Drinking Hall of Fame: Led Zeppelin
It's a
fact: right now Led Zeppelin is playing in a bar. They're where the songs
belong. Whether it's the rumbling torrent storm of "Achilles' Last Stand" or
the folksy heartbreaking song "Hey Hey What Can I Do," or for that matter
"Heartbreaker," like fries with a bacon double cheeseburger, these ballads need
a good drink for the proper experience. Why? Because the band members were
drunk - among other things - while writing the song, while recording the songs,
and while playing the songs to stadiums full of bikers, stoners, and teenagers
who had snuck out on a school night to hear the band for the other side of the
Atlantic play.
Like the songs, the story of the band is steeped with alcoholic lore.
Here's the gist of any Zeppelin biography: The Yardbirds, with Jimmy Page as guitarist, disbanded. Page asked a friend for a lead singer suggestion. Robert Plant answered the call. They drank and celebrated and all was merry. John Paul Jones and John Bonham came and drank and there was more celebrating. Skip a few legendary albums into the future and there will be about two chapters devoted to their backstage antics. And guess what? There was more drinking. A lot more. There's a wealth of antics like Robert Plant getting naked, jumping into a wheelchair, covering himself with whip cream, and then being rolled into a group of groupies where, I assume, odd-tasting sex ensued. You get the idea. They liked destroying hotel rooms more than congressmen like destroying health care legislation and they liked weird sex more than, well, congressmen destroying health care legislation. Only Zeppelin preferred girls.
The most famous incident, though didn't take place in a tour bus or backstage at a concert - it took place at a quiet Washington fishing inn. Every part of the Mudshark Incident, as it is commonly called, is controversial.
The basic story is as follows: An intense party turned into a weird, exhibitionist orgy and someone suggested that the girl at the center of the attention need more...something, and that something turned out to be a creature from the sea. There are disputes on what actually happened -whether it was a shark or a red snapper (the girl was a redhead and I guess the carpet matched the drapes... creative at least) and whether the doer was a band member or not. But regardless, someone started to please the girl with the shark/red snapper. I won't go into details because hopefully you can figure it out. If not just look back to you 7th Grade Health notes labeled "Sex." Remove male sexual organ. Insert shark (pun intended). The weirdest part? The girl loved it. Take notes guys. Forget the candles and Barry White, it's time to listen to "Ten Years Gone" and take a trip to PetCo.
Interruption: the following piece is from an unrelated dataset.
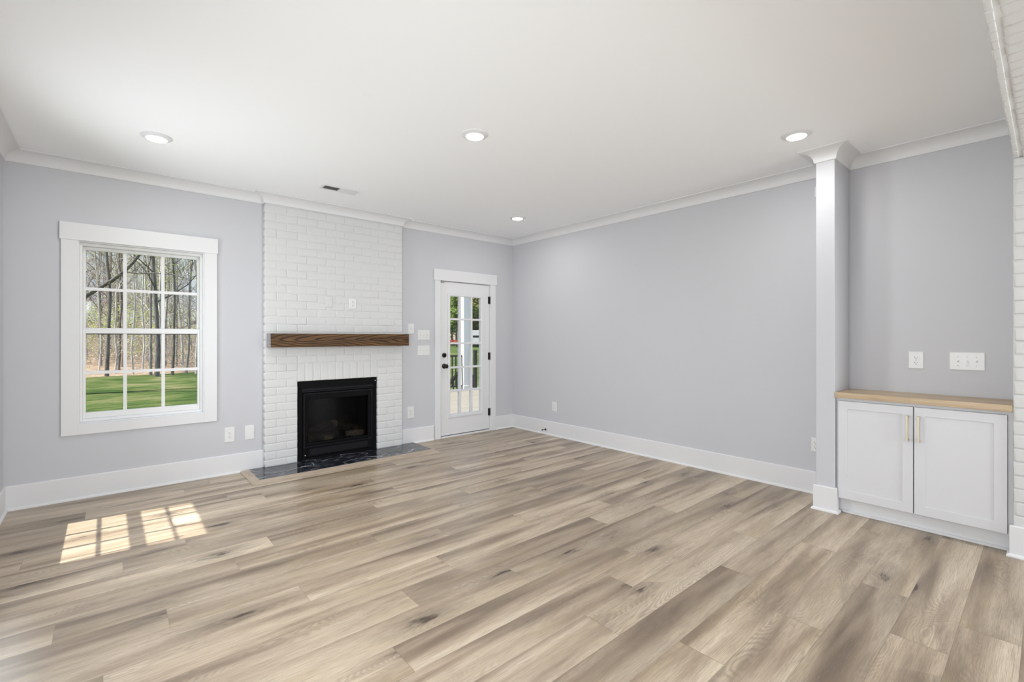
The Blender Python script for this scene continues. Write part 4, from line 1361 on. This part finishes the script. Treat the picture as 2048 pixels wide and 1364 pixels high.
rl_ = thing('deck_railing', 'black deck railing with slim balusters left of the white porch post', 'railing', (1.0, 5.10, -0.08))
mb = MB(); mb.box(-0.6, 2.62, 5.06, 5.14, 0.80, 0.84)
obj('top_rail', mb, M['rail'], rl_)
mb = MB(); mb.box(-0.6, 2.62, 5.075, 5.125, 0.00, 0.035)
obj('bottom_rail', mb, M['rail'], rl_)
for i in range(28):
    x = 2.56 - i*0.112
    mb = MB(); mb.box(x - 0.013, x + 0.013, 5.087, 5.113, 0.03, 0.80)
    obj('baluster', mb, M['rail'], rl_)
mb = MB(); mb.box(-0.68, -0.6, 5.06, 5.14, -0.08, 0.95)
obj('end_post', mb, M['rail'], rl_)
st = thing('stair_railing', 'black sloping stair handrail behind the deck railing', 'railing', (2.9, 5.7, -0.5))
mb = MB(); mb.add([(2.96, 5.45, 0.50), (3.03, 5.45, 0.50), (3.03, 7.2, -0.78), (2.96, 7.2, -0.78), (2.96, 5.45, 0.58), (3.03, 5.45, 0.58), (3.03, 7.2, -0.70), (2.96, 7.2, -0.70)],
                  [(0,1,2,3), (4,5,6,7), (0,1,5,4), (1,2,6,5), (2,3,7,6), (3,0,4,7)])
obj('handrail', mb, M['rail'], st)
for i in range(6):
    y = 5.5 + i*0.18
    zt = 0.50 - (y - 5.45)*0.73
    mb = MB(); mb.box(2.983, 3.009, y - 0.013, y + 0.013, -0.55, zt)
    obj('baluster', mb, M['rail'], st)
nw = tag(obj('newel_post', MB().box(2.895, 2.968, 4.86, 4.933, -0.08, 0.965), M['rail'], bevel=0.004), 'black newel post right of the white porch post', 'post')
np_ = tag(obj('newel_post', MB().box(3.62, 3.70, 6.0, 6.08, -0.55, 0.20), M['rail'], bevel=0.004), 'short black post at the foot of the deck stairs', 'post')

vx, vy = cam_ground(957, 60)
vz = ground(vx, vy)
vh = thing('white_van', 'white van parked on the far lawn beyond the deck', 'van', (vx, vy, vz), world_coords=False)
mb = MB()
side = [(-2.6, 0.35), (2.4, 0.35), (2.5, 0.9), (2.35, 1.15), (1.6, 1.35), (1.1, 2.05), (0.8, 2.15), (-2.5, 2.15), (-2.65, 1.9)]
nn = len(side)
mb.add([(x, -0.95, z) for x, z in side] + [(x, 0.95, z) for x, z in side], [tuple(range(nn)), tuple(reversed(range(nn, 2*nn)))] + [(i, (i+1) % nn, (i+1) % nn + nn, i + nn) for i in range(nn)])
obj('body', mb, M['vehicle'], vh, bevel=0.05, segs=3)
mb = MB(); mb.box(-0.7, 1.15, -0.965, -0.945, 1.25, 1.50); mb.box(-0.7, 1.15, 0.945, 0.965, 1.25, 1.50)
obj('side_window', mb, M['dark_glass'], vh)
for (xx, yy) in ((-1.7, -0.9), (1.6, -0.9), (-1.7, 0.9), (1.6, 0.9)):
    mb = MB(); mb.tube([(xx, yy - 0.11, 0.34), (xx, yy + 0.11, 0.34)], 0.34, 18)
    obj('wheel', mb, M['tyre'], vh)
vh.rotation_euler = (0, 0, -0.65)
cx_, cy_ = cam_ground(905, 58)
cz_ = ground(cx_, cy_)
ct = thing('red_cart', 'low red farm trailer on dark wheels at the far edge of the lawn', 'trailer', (cx_, cy_, cz_), world_coords=False)
mb = MB()
mb.box(-1.3, 1.3, -0.6, 0.6, 0.50, 0.56)
for yy in (-0.6, 0.57):
    for zz in (0.60, 0.74): mb.box(-1.3, 1.3, yy, yy + 0.03, zz, zz + 0.09)
    for i in range(6): mb.box(-1.28 + i*0.5, -1.22 + i*0.5, yy, yy + 0.04, 0.5, 0.84)
obj('slatted_bed', mb, M['red'], ct)
for (xx, yy) in ((-0.8, -0.5), (0.8, -0.5), (-0.8, 0.5), (0.8, 0.5)):
    mb = MB(); mb.tube([(xx, yy - 0.09, 0.28), (xx, yy + 0.09, 0.28)], 0.28, 16)
    obj('wheel', mb, M['tyre'], ct)
mb = MB(); mb.tube([(1.3, 0, 0.5), (2.3, 0, 0.42)], 0.04, 8); mb.box(-1.1, 1.1, -0.4, 0.4, 0.22, 0.5)
obj('chassis', mb, M['tyre'], ct)
ct.rotation_euler = (0, 0, -0.75)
Behind all drinking troupes there's a leader, say a Bradley Cooper in The Hangover. Zep's Bradley Cooper was John Bonham. The only thing he liked better than drumming his way to the top of the world was drinking his way to the next drink. Individual reports of his drinking are endless. The truth? He was kind of a jackass when drunk. For instance, one night Plant was being kept up by a roadie in the next room so Bonham decided the best way to muffle the sound would be to shit in the guy's shoes. And he did.
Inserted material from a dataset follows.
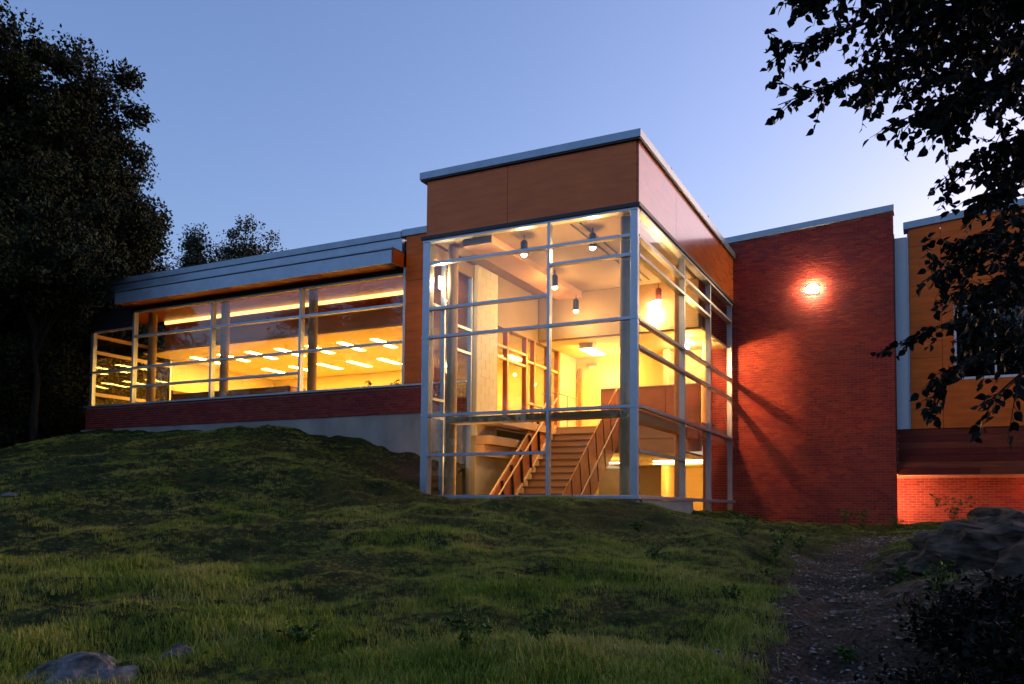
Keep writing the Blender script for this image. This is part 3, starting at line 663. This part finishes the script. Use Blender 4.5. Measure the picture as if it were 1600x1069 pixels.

Bonham, in fact, drank his way to the grave. His last hours are stuff of legends: His manger picked him up, and they had breakfast. The manager had ham and eggs. Bonham had 4 quadruple vodkas. Yes, you read that right. And yes, good job remembering your high school math, 4 x 4 still equals 16. Years of collegiate brain damage haven't left you completely fried. He continued to drink through the day's studio session. Heavily, of course. 30 additional drinks of vodka, give or take. They retired to Page's house where Bonzo went to bed and never woke up.
A sad ending? Perhaps, but a sterling legacy and catalogue of songs remains. Songs that bring people together in bars, parties, baseball games, apartments living rooms, and beds. Songs that can ramble on about everything from the Lord of the Rings to marijuana-inspired lyricism. Songs that have spanned generations and will continue to do so. Songs that, quite simply, rock. Now that's a beautiful thing.
Led Zeppelin, the next one's raised to you.